* **DATASET EXCERPT**
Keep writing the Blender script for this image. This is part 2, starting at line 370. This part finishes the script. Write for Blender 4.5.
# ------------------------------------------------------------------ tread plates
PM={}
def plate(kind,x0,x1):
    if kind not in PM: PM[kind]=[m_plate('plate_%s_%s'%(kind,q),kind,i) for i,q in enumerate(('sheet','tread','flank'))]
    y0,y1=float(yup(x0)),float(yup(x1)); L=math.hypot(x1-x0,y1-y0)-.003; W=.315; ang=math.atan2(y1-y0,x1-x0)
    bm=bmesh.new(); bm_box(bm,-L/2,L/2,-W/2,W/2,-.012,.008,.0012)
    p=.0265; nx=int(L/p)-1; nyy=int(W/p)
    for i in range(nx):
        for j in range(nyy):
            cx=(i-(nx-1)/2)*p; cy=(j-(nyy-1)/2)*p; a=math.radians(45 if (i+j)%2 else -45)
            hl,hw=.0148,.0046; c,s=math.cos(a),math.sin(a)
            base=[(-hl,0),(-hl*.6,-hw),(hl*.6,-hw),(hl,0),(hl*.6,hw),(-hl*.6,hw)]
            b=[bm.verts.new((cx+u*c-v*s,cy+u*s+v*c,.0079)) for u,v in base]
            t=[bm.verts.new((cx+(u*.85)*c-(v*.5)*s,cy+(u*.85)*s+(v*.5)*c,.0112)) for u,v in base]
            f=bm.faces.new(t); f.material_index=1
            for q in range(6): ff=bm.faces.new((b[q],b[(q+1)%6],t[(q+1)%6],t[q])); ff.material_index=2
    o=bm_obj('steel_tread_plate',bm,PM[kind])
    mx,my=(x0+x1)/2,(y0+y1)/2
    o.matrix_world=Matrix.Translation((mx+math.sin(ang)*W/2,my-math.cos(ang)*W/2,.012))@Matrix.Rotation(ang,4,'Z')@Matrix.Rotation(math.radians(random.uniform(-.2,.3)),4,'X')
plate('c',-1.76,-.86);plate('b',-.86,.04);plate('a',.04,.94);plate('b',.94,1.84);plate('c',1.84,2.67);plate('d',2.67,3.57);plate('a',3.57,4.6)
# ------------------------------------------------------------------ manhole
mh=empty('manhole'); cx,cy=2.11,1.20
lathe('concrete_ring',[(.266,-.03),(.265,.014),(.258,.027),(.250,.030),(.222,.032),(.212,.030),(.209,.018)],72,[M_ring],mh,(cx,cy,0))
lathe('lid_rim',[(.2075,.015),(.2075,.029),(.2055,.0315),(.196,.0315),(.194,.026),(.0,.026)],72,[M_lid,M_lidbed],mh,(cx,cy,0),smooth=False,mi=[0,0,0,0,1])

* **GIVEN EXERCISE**
Quote the entire listing above exactly.

* **FULL ANSWER**
Keep writing the Blender script for this image. This is part 2, starting at line 370. This part finishes the script. Write for Blender 4.5.
# ------------------------------------------------------------------ tread plates
PM={}
def plate(kind,x0,x1):
    if kind not in PM: PM[kind]=[m_plate('plate_%s_%s'%(kind,q),kind,i) for i,q in enumerate(('sheet','tread','flank'))]
    y0,y1=float(yup(x0)),float(yup(x1)); L=math.hypot(x1-x0,y1-y0)-.003; W=.315; ang=math.atan2(y1-y0,x1-x0)
    bm=bmesh.new(); bm_box(bm,-L/2,L/2,-W/2,W/2,-.012,.008,.0012)
    p=.0265; nx=int(L/p)-1; nyy=int(W/p)
    for i in range(nx):
        for j in range(nyy):
            cx=(i-(nx-1)/2)*p; cy=(j-(nyy-1)/2)*p; a=math.radians(45 if (i+j)%2 else -45)
            hl,hw=.0148,.0046; c,s=math.cos(a),math.sin(a)
            base=[(-hl,0),(-hl*.6,-hw),(hl*.6,-hw),(hl,0),(hl*.6,hw),(-hl*.6,hw)]
            b=[bm.verts.new((cx+u*c-v*s,cy+u*s+v*c,.0079)) for u,v in base]
            t=[bm.verts.new((cx+(u*.85)*c-(v*.5)*s,cy+(u*.85)*s+(v*.5)*c,.0112)) for u,v in base]
            f=bm.faces.new(t); f.material_index=1
            for q in range(6): ff=bm.faces.new((b[q],b[(q+1)%6],t[(q+1)%6],t[q])); ff.material_index=2
    o=bm_obj('steel_tread_plate',bm,PM[kind])
    mx,my=(x0+x1)/2,(y0+y1)/2
    o.matrix_world=Matrix.Translation((mx+math.sin(ang)*W/2,my-math.cos(ang)*W/2,.012))@Matrix.Rotation(ang,4,'Z')@Matrix.Rotation(math.radians(random.uniform(-.2,.3)),4,'X')
plate('c',-1.76,-.86);plate('b',-.86,.04);plate('a',.04,.94);plate('b',.94,1.84);plate('c',1.84,2.67);plate('d',2.67,3.57);plate('a',3.57,4.6)
# ------------------------------------------------------------------ manhole
mh=empty('manhole'); cx,cy=2.11,1.20
lathe('concrete_ring',[(.266,-.03),(.265,.014),(.258,.027),(.250,.030),(.222,.032),(.212,.030),(.209,.018)],72,[M_ring],mh,(cx,cy,0))
lathe('lid_rim',[(.2075,.015),(.2075,.029),(.2055,.0315),(.196,.0315),(.194,.026),(.0,.026)],72,[M_lid,M_lidbed],mh,(cx,cy,0),smooth=False,mi=[0,0,0,0,1])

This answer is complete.